Grondslag inkomen verdwijnt
Om het stelsel eenvoudiger te maken verdwijnt de grondslag inkomen. Dat betekent dat het inkomen van ouders straks geen rol speelt bij het bepalen van de hoogte van de vergoeding kinderopvang. Hierdoor is het ook mogelijk om het partnerbegrip voor de toets op de arbeidseis te vereenvoudigen. In de huidige, inkomensafhankelijke kinderopvangtoeslag geldt het partnerbegrip uit de Algemene wet inkomensafhankelijke regelingen (AWIR). In dat partnerbegrip wordt uitgegaan van de financiële verantwoordelijkheid voor het kind. In het nieuwe stelsel zal sprake zijn van een zogenoemd ‘ouderbegrip’. Voor de toets op de arbeidseis wordt uitgegaan van de ouder(s) van het desbetreffende kind volgens de Basisregistratie Personen (BRP). Indien de ouders van een kind op hetzelfde adres wonen, geldt de arbeidseis voor beide ouders. Anders geldt de arbeidseis alleen voor de ouder bij wie het kind volgens de BRP inwoont en voor wie de vergoeding kinderopvang wordt aangevraagd. 

Mogelijke personeelstekorten en aanvullende maatregelen
Zoals bij elke grote herziening is de overgang naar een nieuw stelsel complex en niet zonder gevolgen. Naast de duidelijke voordelen heeft het kabinet ook oog voor de risico’s. Deze kunnen zich met name in de overgangsperiode voordoen. De overgang naar het nieuwe stelsel leidt vrijwel zeker tot een stijging van de vraag naar kinderopvang. Wanneer het aanbod de extra vraag niet kan bijbenen, kan dit leiden tot prijsstijgingen en wachtlijsten. Als de prijzen stijgen, heeft dat met name gevolgen voor huishoudens met een laag inkomen. Zij hebben nu vaak al recht op het maximale vergoedingspercentage voor kinderopvangtoeslag. En daardoor profiteren zij niet van het nieuwe, hoge algemene vergoedingspercentage.

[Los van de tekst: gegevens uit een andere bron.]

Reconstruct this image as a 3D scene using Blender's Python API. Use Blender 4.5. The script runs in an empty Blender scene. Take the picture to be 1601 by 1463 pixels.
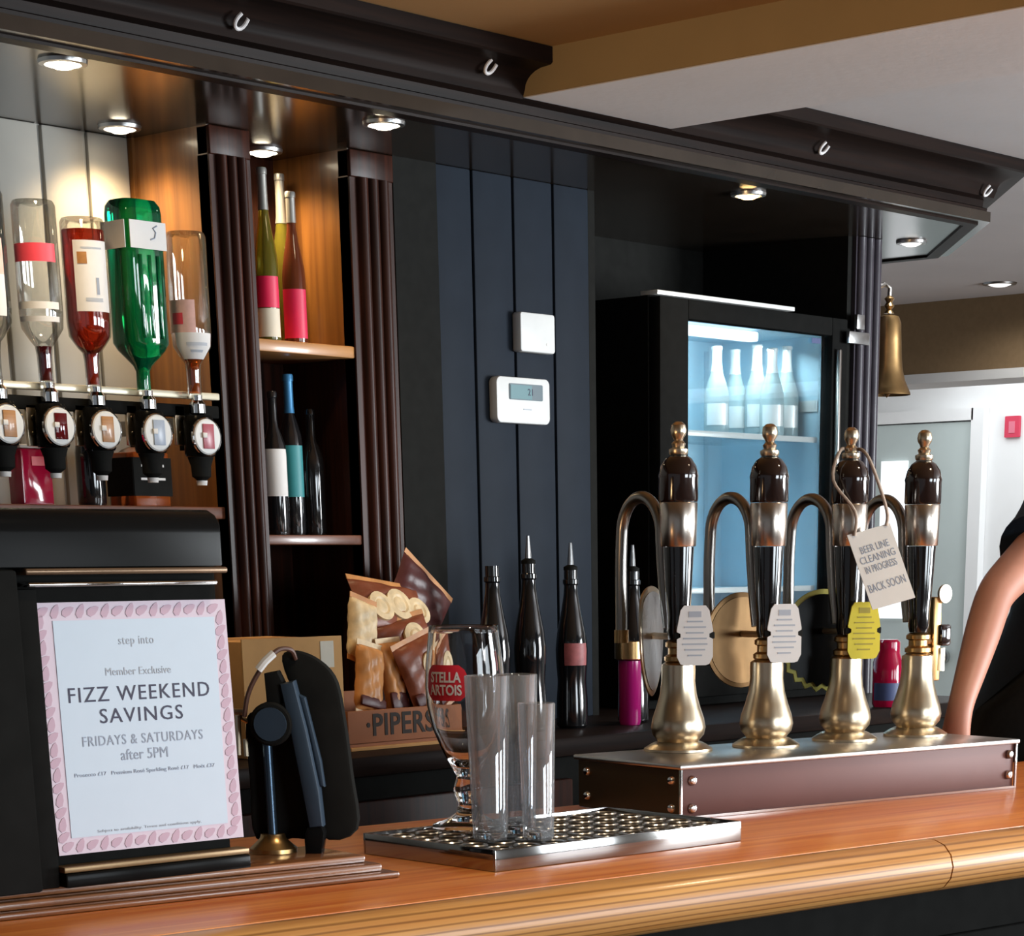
import bpy, bmesh, math, random
from mathutils import Vector, Matrix, Euler
random.seed(7)
PI = math.pi
sc = bpy.context.scene
COL = sc.collection
rad = math.radians

# ------------------------------------------------------------------ camera
F, PPX, PPY = 3500.0, 972.0, 2001.0
W_, H_ = 1601.0, 1463.0
CAM = Vector((0, 0, 1.4))
yaw, pit, rol = rad(49.34), rad(-17.87), rad(-0.39)
fw = Vector((math.sin(yaw)*math.cos(pit), math.cos(yaw)*math.cos(pit), math.sin(pit)))
ri0 = Vector((math.cos(yaw), -math.sin(yaw), 0)); up0 = ri0.cross(fw)
ri = math.cos(rol)*ri0 + math.sin(rol)*up0
up = -math.sin(rol)*ri0 + math.cos(rol)*up0
cd = bpy.data.cameras.new('camera'); cam = bpy.data.objects.new('camera', cd); COL.objects.link(cam)
m3 = Matrix((ri, up, -fw)).transposed()
cam.matrix_world = Matrix.Translation(CAM) @ m3.to_4x4()
cd.sensor_fit = 'HORIZONTAL'; cd.sensor_width = 36.0
cd.lens = F*36.0/W_
cd.shift_x = (W_/2-PPX)/W_
cd.shift_y = (PPY-H_/2)/W_
cd.clip_start = 0.05; cd.clip_end = 60
sc.camera = cam

# measuring helpers: where a sight line meets a real plane of the room
def ray(x, y): return fw + ri*((x-PPX)/F) - up*((y-PPY)/F)
def onz(x, y, z): d = ray(x, y); return CAM + d*((z-CAM.z)/d.z)
def ony(x, y, Y): d = ray(x, y); return CAM + d*((Y-CAM.y)/d.y)
def onx(x, y, X): d = ray(x, y); return CAM + d*((X-CAM.x)/d.x)
def atd(x, y, dep): return CAM + ray(x, y)*dep
def onp(x, y, P, n):
    d = ray(x, y); n = Vector(n); return CAM + d*(n.dot(Vector(P)-CAM)/n.dot(d))

# ------------------------------------------------------------------ materials
def mat(name, col, rough=0.5, metal=0.0, spec=0.5, coat=0.0, trans=0.0, ior=1.45, emit=None, es=0.0, noise=0.0, nscale=40.0, bump=0.0, bscale=200.0, alpha=None):
    m = bpy.data.materials.new(name); m.use_nodes = True
    nt = m.node_tree; b = nt.nodes['Principled BSDF']
    b.inputs['Base Color'].default_value = (*col, 1)
    b.inputs['Roughness'].default_value = rough
    b.inputs['Metallic'].default_value = metal
    b.inputs['Specular IOR Level'].default_value = spec
    b.inputs['Coat Weight'].default_value = coat
    b.inputs['Coat Roughness'].default_value = 0.08
    b.inputs['Transmission Weight'].default_value = trans
    b.inputs['IOR'].default_value = ior
    if emit:
        b.inputs['Emission Color'].default_value = (*emit, 1); b.inputs['Emission Strength'].default_value = es
    if noise or bump:
        tc = nt.nodes.new('ShaderNodeTexCoord')
        n = nt.nodes.new('ShaderNodeTexNoise'); n.inputs['Scale'].default_value = nscale; n.inputs['Detail'].default_value = 5
        nt.links.new(tc.outputs['Object'], n.inputs['Vector'])
        if noise:
            r = nt.nodes.new('ShaderNodeValToRGB')
            r.color_ramp.elements[0].position = 0.3; r.color_ramp.elements[1].position = 0.7
            r.color_ramp.elements[0].color = (*[c*(1-noise) for c in col], 1)
            r.color_ramp.elements[1].color = (*[min(1, c*(1+noise)) for c in col], 1)
            nt.links.new(n.outputs['Fac'], r.inputs['Fac']); nt.links.new(r.outputs['Color'], b.inputs['Base Color'])
        if bump:
            n2 = nt.nodes.new('ShaderNodeTexNoise'); n2.inputs['Scale'].default_value = bscale
            nt.links.new(tc.outputs['Object'], n2.inputs['Vector'])
            bp = nt.nodes.new('ShaderNodeBump'); bp.inputs['Strength'].default_value = bump; bp.inputs['Distance'].default_value = 0.002
            nt.links.new(n2.outputs['Fac'], bp.inputs['Height']); nt.links.new(bp.outputs['Normal'], b.inputs['Normal'])
    return m

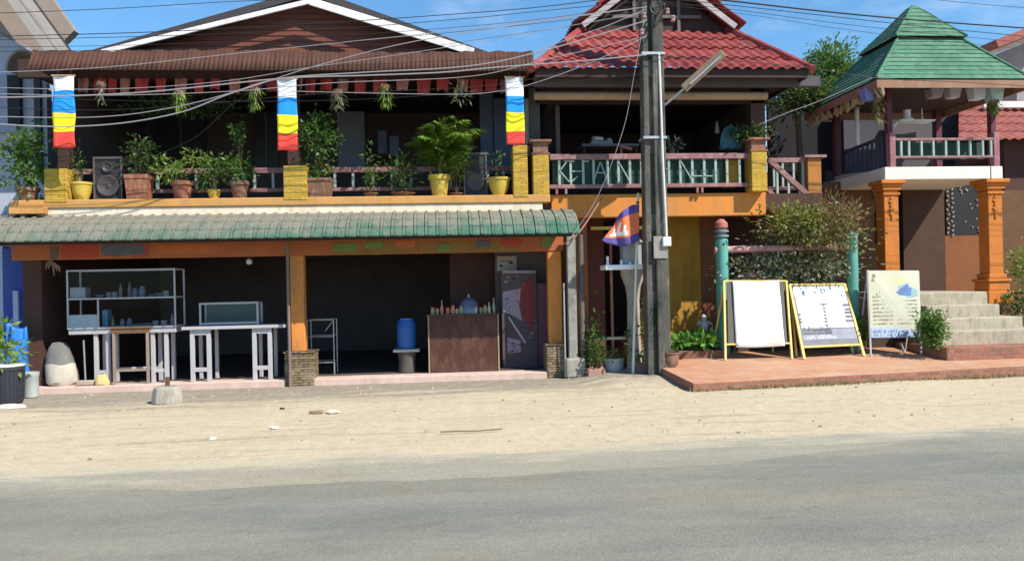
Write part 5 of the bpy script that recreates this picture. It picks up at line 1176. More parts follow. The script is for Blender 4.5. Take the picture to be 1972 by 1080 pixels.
# posters behind the right column: a white notice and a red and white poster board with marks
nt_ = MB(); pbox(nt_, 957, 493, 995, 521, 14.5, .02); nt_ = nt_.build('white_notice', mat('notice', (.34, .31, .29), .7), None); tag(nt_, 'small white notice with black symbols above the red and white poster', 'notice')
ob = MB(); 
for (a, b0, r) in ((965, 512, .03), (984, 506, .035)): c = W(a, b0, 14.497); ob.bar(c-Vector((r, 0, 0)), c+Vector((r, 0, 0)), r*1.2, .004, (0, 1, 0))
c = W(972, 503, 14.497); ob.bar(c-Vector((.1, 0, 0)), c+Vector((.12, 0, 0)), .012, .004, (0, 1, 0)); ob.build('symbol', M['black'], nt_)
ps = thing('poster_board', W(1005, 712, 14.3), 'tall red, white and lilac poster board leaning behind the right column', 'poster')
pr2 = MB(); pbox(pr2, 967, 521, 1034, 712, 14.3, .03); pr2.build('board', mat('post_dark', (.10, .075, .085), .7, .3, 4), ps)
def blob(mb, pts, Y): mb.prism([P2(x, y, Y) for x, y in pts][::-1], Y, Y+.004)
a = MB(); blob(a, [(1005, 545), (1025, 530), (1030, 600), (1024, 640), (1003, 600), (1000, 566)], 14.292); a.build('red_shape', mat('post_red', (.22, .03, .03), .6), ps)
a = MB(); blob(a, [(968, 562), (1003, 555), (1000, 590), (1006, 618), (985, 606), (968, 600)], 14.290); blob(a, [(968, 521), (1032, 521), (1032, 526), (968, 526)], 14.290); blob(a, [(977, 650), (1002, 655), (1003, 678), (977, 680)], 14.290); a.build('lilac_shape', mat('post_lilac', (.34, .27, .33), .6, .5, 25), ps)
a = MB(); rg = random.Random(8)
for k in range(95):
    x, y = rg.choice(((rg.uniform(972, 1002), rg.uniform(560, 612)), (rg.uniform(972, 1010), rg.uniform(530, 545)), (rg.uniform(1012, 1034), rg.uniform(600, 655)), (rg.uniform(978, 1003), rg.uniform(655, 678))))
    c = W(x, y, 14.286); a.obox(c, (rg.uniform(.015, .05), .003, rg.uniform(.008, .02)), (0, rg.uniform(-.5, .5), 0)); a.cur = k % 3
a.build('lettering', [mat('ink_dark', (.06, .03, .05)), mat('ink_red', (.30, .05, .06)), mat('ink_pale', (.45, .40, .40))], ps)
a = MB(); a.bar(W(979, 610, 14.27), W(1012, 660, 14.27), .035, .01, (0, 1, 0)); a.build('pale_strip', mat('ink_pale', (.45, .40, .40)), ps)
fd = MB(); pbox(fd, 1034, 545, 1056, 712, 14.35, .1); fd = fd.build('purple_poster', mat('pp', (.15, .07, .10), .6, .8, 22), None); tag(fd, 'narrow purplish patterned poster between the poster board and the right column', 'poster')
# hanging things under the beam
lp = thing('ceiling_lamp', W(480, 500, 14.2), 'small white bulb lamp under the orange beam in the left bay', 'lamp'); c = W(480, 504, 14.2); MB().lathe(c, [(.03, -.05), (.055, -.02), (.05, .03), (.02, .06)], 12).build('bulb', M['white_clean'], lp); MB().tube([c+Vector((0, 0, .05)), (c.x, 14.2, bz1+.0)], .008, 5).build('cord', M['black'], lp)
hb = thing('hanging_bundle', W(96, 520, 13.9), 'bundle of pale bags hanging under the beam beside the blue wall', 'bag')
a = MB(); rg = random.Random(2)
for k in range(7): p = W(78+k*6, 509+abs(k-3)*2, 13.9); a.tube([W(97, 500, 13.9), p, p+Vector((rg.uniform(-.03, .03), 0, -.08-.1*(k in (1, 4)))) ], [.012, .022, .008], 6)
a.build('bag', mat('bag_tan', (.32, .22, .16), .8), hb)
# sacks, small things on the kerb
def sack(px0, py0, px1, py1, Y, m_, label, name='sack', d=.22, z0=FZ, lean=0, m2=None, cut=.35):
    x0, x1 = X_(px0, (py0+py1)/2, Y), X_(px1, (py0+py1)/2, Y); zt_2 = Z_((px0+px1)/2, py0, Y); cx_, w, h = (x0+x1)/2, (x1-x0)/2, zt_2-z0
    mb = MB(); n_ = 20; pr_ = [(.80, 0), (1.0, .08), (1.0, .3), (.92, .5), (.80, .7), (.62, .88), (.40, .97), (.1, 1)]; rg = random.Random(int(px0))
    for q, (r, z) in enumerate(pr_):
        for k in range(n_):
            a = 2*math.pi*k/n_; f = 1+.05*math.sin(a*3+q)+.04*math.sin(a*5+q*2.3); mb.v.append(Vector((cx_+w*r*f*math.cos(a)+lean*z*w, Y+d+d*r*f*math.sin(a), z0+h*z+.015*math.sin(a*4+q)*(0 < q < 7))))
    for q in range(len(pr_)-1):
        mb.cur = 1 if m2 and pr_[q][1] < cut else 0
        for k in range(n_): mb.face((q*n_+k, q*n_+(k+1) % n_, (q+1)*n_+(k+1) % n_, (q+1)*n_+k), True)
    mb.face(range((len(pr_)-1)*n_, len(pr_)*n_)); o = mb.build(name, [m_, m2] if m2 else m_); return tag(o, label, name.replace('_', ' ').split()[-1])
sack(78, 660, 138, 742, 13.56, mat('sack_grey', (.17, .17, .16), .9, .35, 7), 'bulging sack with grey upper part and white lower part at the left of the shop', m2=mat('sack_white', (.50, .45, .38), .9, .15, 7), lean=-.25)
sack(178, 722, 207, 742, 13.50, mat('bag_yellow', (.62, .47, .20), .7, .35, 14), 'small yellowish plastic bag lying on the kerb below the food cabinet', 'plastic_bag', .08)
o = MB(); pbox(o, 146, 733, 178, 742, 13.54, .12); o = o.build('brick_block', mat('blk', (.42, .34, .28), .9), None, .015); tag(o, 'pale brick lying on the kerb left of the yellowish bag', 'brick')
o = MB().tube([W(161, 655, 13.62), (X_(161, 655, 13.62)+.02, 13.62, FZ)], .014, 6).build('support_rod', M['steel'], gc)

# ------------------------------------------------------------------ left corner: tarpaulin, bins, plants
tp = MB(); x0, x1 = X_(16, 660, 13.55), X_(58, 660, 13.55); z0, z1 = .05, Z_(36, 626, 13.55); n_, m__ = 14, 16
for j in range(m__+1):
    for i in range(n_+1):
        u, v = i/n_, j/m__; tp.v.append(Vector((x0+(x1-x0)*u+.02*math.sin(v*9), 13.5-.14*math.sin(math.pi*u)-.05*math.sin(u*14+v*6)-.10*v*(1-v), z1-(z1-z0)*v+.05*math.sin(u*6)*(1-v))))
for j in range(m__):
    for i in range(n_): a = j*(n_+1)+i; tp.face((a, a+n_+1, a+n_+2, a+1), True)
o = tp.build('blue_tarpaulin', mat('tarp', (.03, .20, .62), .45, .3, 6)); q = o.modifiers.new('thick', 'SOLIDIFY'); q.thickness = .01; tag(o, 'crumpled bright blue tarpaulin hanging beside the blue wall', 'tarpaulin')
def bin_(px0, px1, pyb, pyt, m_, label, name, rib=True):
    g = G((px0+px1)/2, pyb); Y = g.y+.2; r = (X_(px1, pyb, Y)-X_(px0, pyb, Y))/2; h = Z_((px0+px1)/2, pyt, Y); t = thing(name, (g.x, Y, 0), label, name.split('_')[-1])
    c = Vector(((X_(px0, pyb, Y)+X_(px1, pyb, Y))/2, Y, 0)); mb = MB(); pr_ = [(r*.86, 0), (r*.9, .03), (r*.97, h-.07), (r*1.03, h-.06), (r*1.03, h), (r*.94, h), (r*.9, h*.8), (.02, h*.8)]
    mb.lathe(c, pr_, 26)
    if rib:
        for k in range(26): a = 2*math.pi*k/26; mb.bar(c+Vector((r*.9*math.cos(a), r*.9*math.sin(a), .05)), c+Vector((r*.965*math.cos(a), r*.965*math.sin(a), h-.08)), .015)
    mb.build('body', m_, t); return t, c, h, r
t, c, h, r = bin_(-14, 46, 778, 704, mat('bin_black', (.035, .037, .045), .55, .3, 8), 'black ribbed plastic tub planted with a leafy bush at the left edge', 'planter_tub')
fm = MB(); clumps(fm, (c.x-.05, c.y, h+.32), (.32, .25, .38), 260, .12, .06, random.Random(4), 10); fm.build('foliage', M['leaf_lime'], t)
MB().lathe(c+Vector((0, 0, h-.005)), [(r*1.06, 0), (r*1.06, .03), (r*.98, .035)], 24).build('white_rim', mat('rimw', (.62, .62, .58), .7), t)
bin_(46, 75, 767, 716, mat('bucket_grey', (.42, .46, .44), .55, .2, 8), 'pale grey lidded bucket between the black tub and the shop kerb', 'grey_bucket', False)
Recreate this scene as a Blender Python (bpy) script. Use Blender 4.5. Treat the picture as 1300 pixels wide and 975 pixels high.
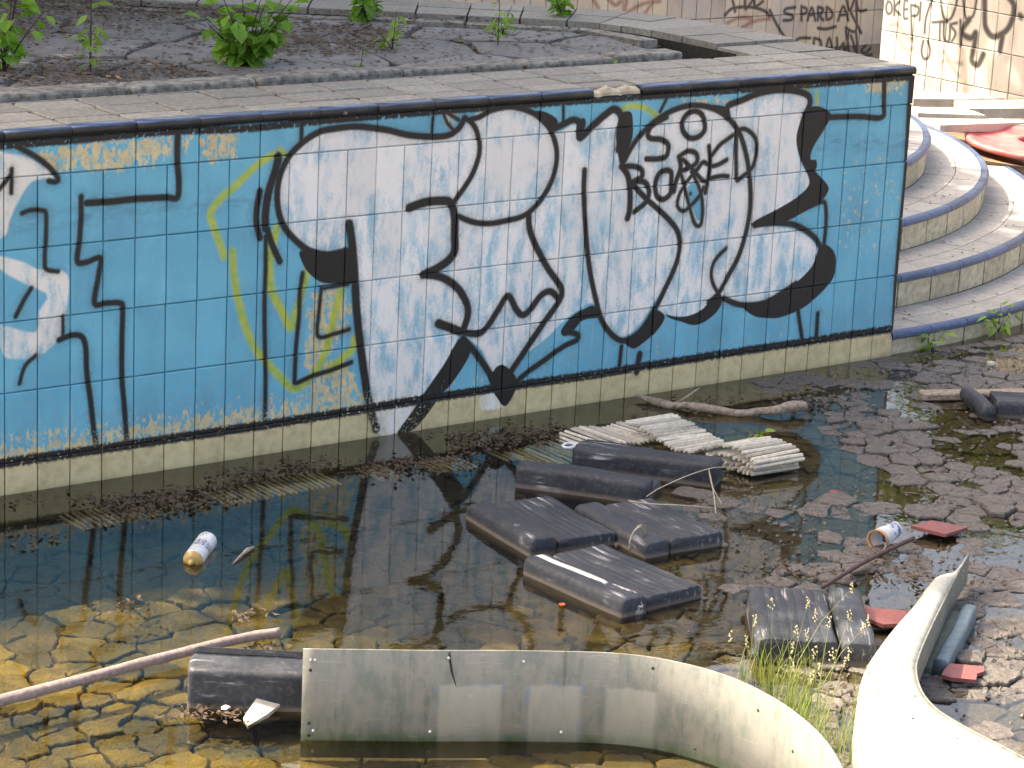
import bpy, bmesh, math, random
import numpy as np
from mathutils import Vector, Matrix
random.seed(7); RNG = np.random.default_rng(7)
S = bpy.context.scene
for o in list(bpy.data.objects): bpy.data.objects.remove(o)
COL = S.collection
# ------------------------------------------------------------------ camera
cam_d = bpy.data.cameras.new('camera'); cam = bpy.data.objects.new('camera', cam_d); COL.objects.link(cam)
cam_d.sensor_width = 36.0; cam_d.lens = 3407.43 / 1300 * 36; cam_d.clip_start = .1; cam_d.clip_end = 1000
RT = Vector((0.80367, -0.59329, 0.04598)); UP = Vector((0.11958, 0.23672, 0.96419)); FW = Vector((0.58293, 0.76940, -0.26120))
M = Matrix((RT, UP, -FW)).transposed().to_4x4(); M.translation = Vector((-3.957, -8.093, 2.877))
cam.matrix_world = M; S.camera = cam
# ------------------------------------------------------------------ light
SUN_EL = math.radians(50); SUN_AZ = Vector((-.60, .80, 0))          # horizontal direction towards the sun
w = bpy.data.worlds.new('World'); S.world = w; w.use_nodes = True
wn = w.node_tree.nodes; wl = w.node_tree.links
sky = wn.new('ShaderNodeTexSky'); sky.sky_type = 'NISHITA'; sky.sun_disc = False
sky.sun_elevation = SUN_EL; sky.sun_rotation = math.atan2(SUN_AZ.x, SUN_AZ.y); sky.dust_density = 6.0; sky.air_density = .8; sky.ozone_density = .6
bg = wn['Background']; bg.inputs[1].default_value = .15; wl.new(sky.outputs[0], bg.inputs[0])
sd = bpy.data.lights.new('sun', 'SUN'); sd.energy = 3.3; sd.angle = math.radians(.53); sd.color = (1, .94, .84)
sun = bpy.data.objects.new('sun', sd); COL.objects.link(sun)
to_sun = Vector((SUN_AZ.x * math.cos(SUN_EL), SUN_AZ.y * math.cos(SUN_EL), math.sin(SUN_EL)))
sun.rotation_euler = to_sun.to_track_quat('Z', 'Y').to_euler()
S.view_settings.view_transform = 'Standard'; S.view_settings.look = 'None'; S.view_settings.gamma = 1
S.view_settings.exposure = 2.0
S.view_settings.use_white_balance = True; S.view_settings.white_balance_temperature = 7400; S.view_settings.white_balance_tint = 10
S.render.resolution_x = 1024; S.render.resolution_y = 768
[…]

Het kabinet is zich hiervan bewust. Het verkent de komende periode mogelijke aanvullende maatregelen om nadelige gevolgen te beperken. Het kijkt daarbij onder meer naar de rol van gemeentelijk kinderopvangbeleid, het voorkomen van grote prijsstijgingen en het tegengaan van personeelstekorten. Het kabinet beslist op zijn vroegst volgend voorjaar over eventuele aanvullende maatregelen.